Francesca Chiara Serri (LinkedIn) is a second‑year PhD researcher in Economics and Business Administration at the University of Cagliari, currently based in Tromsø, Norway, for a research stay.
Her research examines nomadism as an organizational principle, exploring how mobility, fluidity, and process‑based structures can foster resilience in times of uncertainty.
- Industry relevance tags: Organizational design, Innovation management, Business resilience
- Core research problem: How alternative, non-hierarchical organizational forms based on mobility and fluidity can enhance resilience in uncertain and rapidly changing environments.
“Stability is often treated as the foundation of resilience, but my work suggests that adaptability and movement may matter more.”
Francesca Chiara Serri, The Short Version
- LinkedIn: Francesca Chiara Serri | LinkedIn
- University: University of Cagliari
- Current base: Tromsø, Norway
Francesca Chiara Serri is a PhD researcher in organizational and management studies, focusing on alternative organizational forms and plural leadership.
Her work challenges traditional assumptions about hierarchy and stability by examining nomadism, mobility, and collective leadership as sources of organizational resilience.
Currently based in Norway for a research stay, she is deeply influenced by Scandinavian approaches to work, well‑being, and balance.
Outside academia, she reflects on how organizational theory translates into lived experience, especially in different cultural contexts.
Rethinking How Organizations Endure
Francesca’s doctoral research explores how organizations can remain resilient in uncertain environments without relying on rigid structures. By treating nomadism not as a metaphor but as an organizing principle, she investigates how fluid roles, mobility, and ongoing processes shape collective coordination.
Her work challenges mainstream organizational theory by questioning the assumption that stability and fixed hierarchies are necessary for long‑term resilience.
Instead, she suggests that adaptability, openness, and movement may offer stronger foundations for navigating uncertainty.
Conceptual Clarity in a Fragmented Field
With a background in organizational and management studies, Francesca works in a field marked by conceptual overlap and ambiguity. One of the main challenges of her PhD has been navigating inconsistently defined ideas around leadership, resilience, and alternative organizing.
This experience has shaped her approach, pushing her toward greater conceptual precision, reflexivity, and rigor in how she frames and develops theory.
Living the Theory in Norway
Her research stay in Tromsø has had a profound impact on both her work and mindset. Experiencing a culture where well‑being, rest, and balance are collectively prioritized has reshaped how she understands resilience.
Rather than remaining abstract concepts, flexibility and adaptation have become lived experiences that now directly inform her theoretical perspective.
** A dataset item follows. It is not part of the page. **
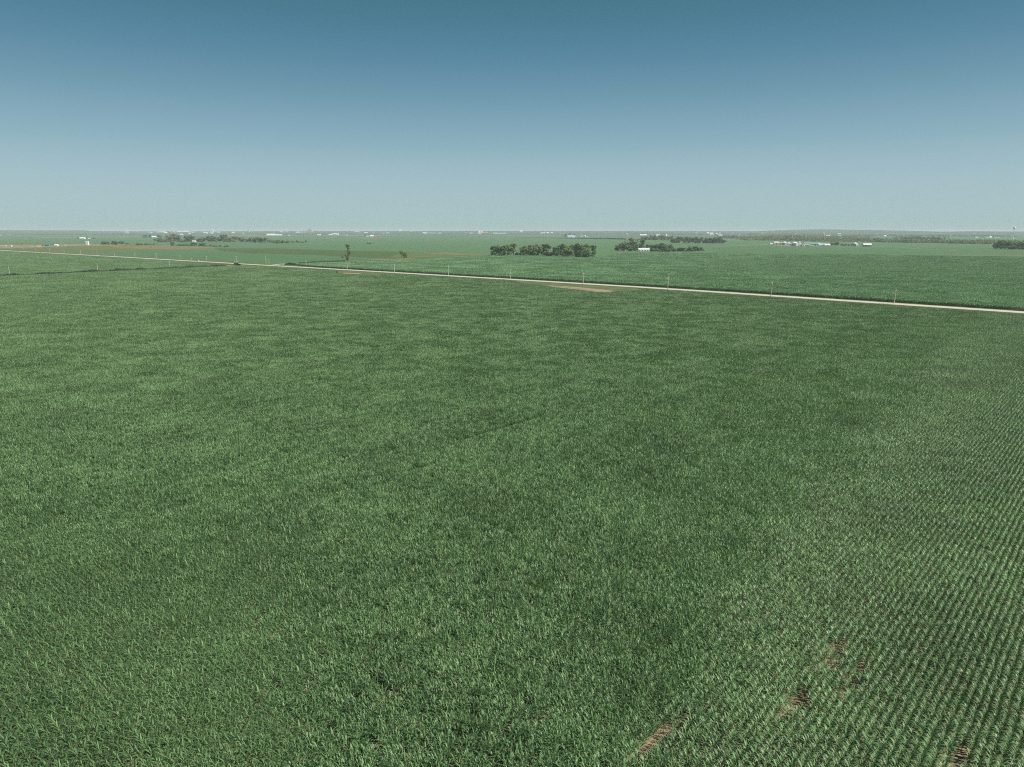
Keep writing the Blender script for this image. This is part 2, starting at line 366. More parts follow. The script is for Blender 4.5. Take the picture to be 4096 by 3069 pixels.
def crop(name, poly, label, z, rmax, r_near=230, r_mid=620, view=0.93, holes=(), hmul=1.0, src=None):
    hc = [(sum(p[0] for p in h) / len(h), sum(p[1] for p in h) / len(h), max(math.dist(p, q) for p in h for q in h) * 0.55) for h in holes]
    xs = [p[0] for p in poly]; ys = [p[1] for p in poly]
    lim = [(x * UX + y * UY, -x * UY + y * UX) for x, y in poly]
    u0, u1 = min(a for a, b in lim), max(a for a, b in lim); v0, v1 = min(b for a, b in lim), max(b for a, b in lim)
    uu, vv = np.meshgrid(np.arange(math.floor(u0/CELL), math.ceil(u1/CELL)+1) * CELL, np.arange(math.floor(v0/CELL), math.ceil(v1/CELL)+1) * CELL)
    U, V = uu.ravel().astype(float), vv.ravel().astype(float); size = CELL; out = []
    def xy(U, V): return U * UX - V * UY, U * UY + V * UX
    for level in range(3):
        x, y = xy(U, V); h = size / 2
        cs = [pip(*xy(U + a * h, V + b * h), poly) for a in (-1, 0, 1) for b in (-1, 0, 1)]
        anyin = np.any(cs, 0); allin = np.all(cs, 0); d = np.hypot(x, y)
        vis = (np.abs(x) < view * y + 45) & (d < rmax)
        keep = anyin & vis; U, V, x, y, d, allin = U[keep], V[keep], x[keep], y[keep], d[keep], allin[keep]
        if level == 2:
            c = pip(x, y, poly)
            for h_ in holes: c &= ~pip(x, y, h_)
            U, V, x, y, d = U[c], V[c], x[c], y[c], d[c]; out.append((level, U, V)); break
        nearhole = np.zeros(len(U), bool)
        for a_, b_, c_ in hc: nearhole |= np.hypot(x - a_, y - b_) < c_ + size * 0.75
        dith = 1 + 0.5 * (RNG.random(len(d)) - 0.5)
        split = (~allin) | nearhole | ((d - size * 0.7) * dith < (r_mid if level == 0 else r_near))
        out.append((level, U[~split], V[~split]))
        U, V = U[split], V[split]; k = np.arange(4) - 1.5; a, b = np.meshgrid(k, k)
        size /= 4
        U = (U[:, None] + a.ravel()[None] * size).ravel(); V = (V[:, None] + b.ravel()[None] * size).ravel()
    co, rot, scl, idx = [], [], [], []
    for level, U, V in out:
        if not len(U): continue
        x, y = xy(U, V); n = len(U); rnd = RNG.random((n, 6)); op = openness(x, y)
        # plant height: broad patches, and weak streaks along the rows
        hs = hmul * (0.90 + 0.06 * N2(x / 23, y / 23) + 0.10 * N3(U / 14, V / 2.2) + 0.10 * rnd[:, 1])
        weak = N3(U / 22 + 90, V / 1.9 + 90); hs = np.where((weak > 0.86) & (op < 0) & (y > 130), hs * (1 - (weak - 0.86) * 3.0), hs)
        ang = np.full(n, TH) + np.where(rnd[:, 0] > 0.5, math.pi, 0)
        ju = np.zeros(n); jv = np.zeros(n); s = np.ones(n)
        if level == 2:
            lp = np.clip((-0.22 - x / np.maximum(y, 1)) * 5, 0, 1) * np.clip((135 - y) / 55, 0, 1)
            left = rnd[:, 2] < lp * 1.1
            centre = (op < 0) & ~left
            ang = ang + np.where(left, math.pi / 2, 0) + np.where(centre & (rnd[:, 1] > 0.62), math.pi / 2, 0)
            amp = np.clip(-op * 4, 0, 1) * centre
            ju = (rnd[:, 2] - 0.5) * 0.9 * amp; jv = (rnd[:, 3] - 0.5) * 0.75 * amp
            ang = ang + (rnd[:, 4] - 0.5) * 0.7 * amp + (rnd[:, 5] - .5) * 0.10
            jv = jv + (rnd[:, 3] - 0.5) * 0.16 * (op > 0)
            id_ = np.where(op * 8 > rnd[:, 2], np.array(I_OPEN)[(rnd[:, 4] * 8.99).astype(int)],
                  np.where(left, np.array(I_SEMI)[(rnd[:, 4] * 6.99).astype(int)], np.array(I_CLOSED)[(rnd[:, 4] * 8.99).astype(int)]))
            for c, ea, eb in BARE:
                du = (x - c.x) * UX + (y - c.y) * UY; dv = -(x - c.x) * UY + (y - c.y) * UX
                dd = np.sqrt((du / ea) ** 2 + (dv / (eb + 0.45)) ** 2); id_ = np.where(dd < (0.62 if eb > 0.55 else 0.2), -1, np.where((dd < 1.3) & (id_ >= 0), I_HALF[1], id_))
            thin = (op > 0.10) & (y < 80) & (N2(U / 5 + 31, V / 0.9 + 12) > 0.93); id_ = np.where(thin & (id_ >= 0), I_HALF[0], id_)
            hs = np.where(op > 0, hs * (0.92 + 0.16 * rnd[:, 5]), hs)
        elif level == 1:
            ang = ang + np.where((op < -0.05) & (rnd[:, 1] > 0.5), math.pi / 2, 0)
            id_ = np.where(op > 0.0, np.array(I_MIDO)[(rnd[:, 4] * 3.99).astype(int)], np.array(I_MID)[(rnd[:, 4] * 5.99).astype(int)])
        else:
            ang = ang + np.where(rnd[:, 1] > 0.5, math.pi / 2, 0); id_ = np.array(I_FAR)[(rnd[:, 4] * 2.99).astype(int)]
        u2, v2 = U + ju, V + jv; x2, y2 = xy(u2, v2); ok = id_ >= 0
        co.append(np.stack([x2, y2, np.full(n, z)], 1)[ok]); rot.append(np.stack([np.zeros(n), np.zeros(n), ang], 1)[ok])
        g = 1.03 if level else 1.0
        scl.append(np.stack([np.full(n, g), np.full(n, g), hs], 1)[ok]); idx.append(id_[ok])
    co = np.concatenate(co); rot = np.concatenate(rot); scl = np.concatenate(scl); idx = np.concatenate(idx)
    print(name, "instances", len(co))
    me = bpy.data.meshes.new(name); me.vertices.add(len(co)); me.vertices.foreach_set("co", co.astype(np.float32).ravel())
    for nm, arr in (("rot", rot), ("scl", scl)):
        a = me.attributes.new(nm, 'FLOAT_VECTOR', 'POINT'); a.data.foreach_set("vector", arr.astype(np.float32).ravel())
    a = me.attributes.new("idx", 'INT', 'POINT'); a.data.foreach_set("value", idx.astype(np.int32))
    o = link(name, me); tag(o, label, "corn crop", kind="stuff")
    md = o.modifiers.new("plants", 'NODES'); ng = bpy.data.node_groups.new(name, 'GeometryNodeTree'); md.node_group = ng
    ng.interface.new_socket("Geometry", in_out='INPUT', socket_type='NodeSocketGeometry')
    ng.interface.new_socket("Geometry", in_out='OUTPUT', socket_type='NodeSocketGeometry')
    gi = ng.nodes.new("NodeGroupInput"); go = ng.nodes.new("NodeGroupOutput")
    mp = ng.nodes.new("GeometryNodeMeshToPoints"); ip = ng.nodes.new("GeometryNodeInstanceOnPoints")
    ci = ng.nodes.new("GeometryNodeCollectionInfo"); ci.inputs["Collection"].default_value = src or PC
    ci.inputs["Separate Children"].default_value = True; ci.inputs["Reset Children"].default_value = True
    def na(nm, t): q = ng.nodes.new("GeometryNodeInputNamedAttribute"); q.data_type = t; q.inputs["Name"].default_value = nm; return q.outputs["Attribute"]
    L = ng.links.new
    L(gi.outputs[0], mp.inputs[0]); L(mp.outputs[0], ip.inputs["Points"]); L(ci.outputs[0], ip.inputs["Instance"])
    ip.inputs["Pick Instance"].default_value = True
    L(na("idx", 'INT'), ip.inputs["Instance Index"]); L(na("rot", 'FLOAT_VECTOR'), ip.inputs["Rotation"]); L(na("scl", 'FLOAT_VECTOR'), ip.inputs["Scale"])
    L(ip.outputs[0], go.inputs[0]); return o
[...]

She describes this period as the most qualitatively productive phase of her doctoral journey.
Curiosity Beyond Academia
Beyond theory, Francesca is deeply curious about how organizations actually operate in practice, particularly in deep tech, sustainable industry, and knowledge‑intensive services. She is especially interested in the Norwegian and Scandinavian context, and how firms there build adaptive capacity.
She is keen to see whether real organizational practices confirm or challenge her conceptual models.
Thinking Toward Practice and Future Paths
Looking ahead, Francesca is actively considering how her research could translate beyond academia, including paths into consulting, organizational design, or entrepreneurship.
She wants to strengthen her ability to communicate complex ideas to non‑academic audiences, build a clear professional narrative, and identify where her work on organizational resilience has tangible real‑world traction.
“I want my research to help organizations experiment with new ways of working, not just describe them.”